Gramlich, who has grown into a mentorship role as a media ambassador for the Girl Scouts, said her perspective from a younger person helps her better understand the positive influence mentors can have.

“Kids really listen and learn from who they’re around and I feel like helping them and being a good example for them just makes them better.”

She added that the experience of helping other young people helps her be a better person too. “The impact that it makes on them makes me feel like a better person as a whole.”

Recently, Big Brothers Big Sisters has taken steps with their mentorship programs aimed at recruiting more people like Nail, specifically men, to get involved in the lives of boys.

“The issue is that there is never enough men like Geoffrey out there to address the need of the boys that we have in our community,” Whitney said.

To address the shortage, Big Brothers Big Sisters launched a nationwide family matching program that allowed couples (in a committed relationship) or families to mentor little brothers.

“It’s kind of a win-win,” Whitney explained. “You get your kids involved in volunteerism and also the little brother gets to experience new perspectives and experiences that he wouldn’t normally get to do.”

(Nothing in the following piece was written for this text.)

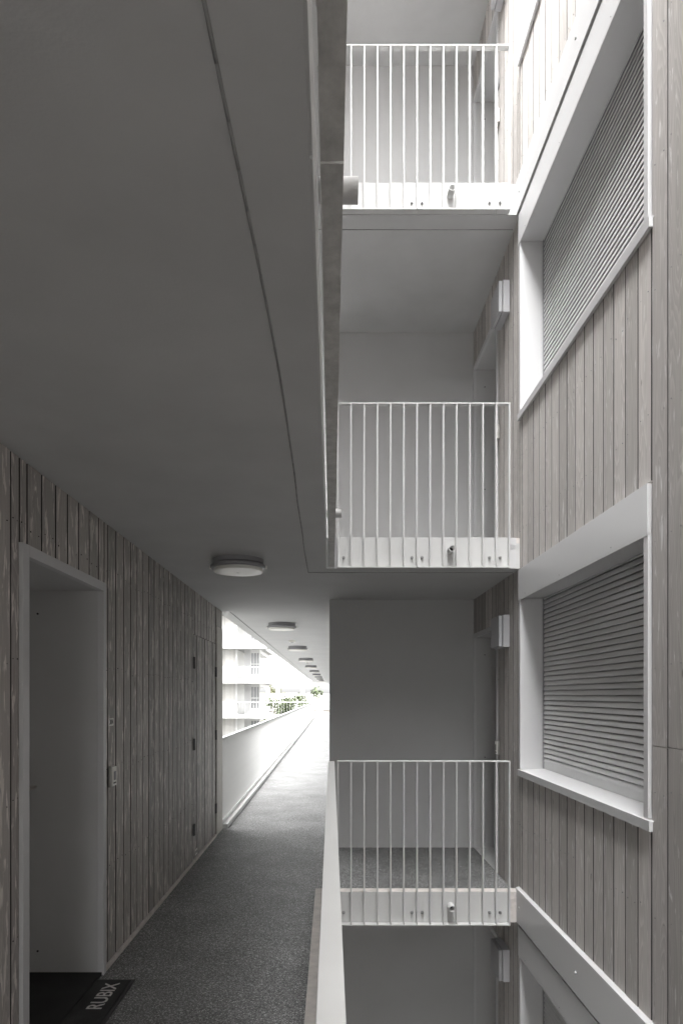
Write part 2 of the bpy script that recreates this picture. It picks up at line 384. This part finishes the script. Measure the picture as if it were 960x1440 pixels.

Nail said that getting started is the key, no matter their background or what they think they may or may not have to offer a young person through mentorship.

“A lot of times we want to wait until we see ourselves as the perfect iteration to be a mentor to jump into a position like this,” he concluded. “I learned more through this program than I would have if I had waited. It allowed me to develop as a man, as a mentor, even in my professional career. It’s intangible in terms of the value that I’ve received.”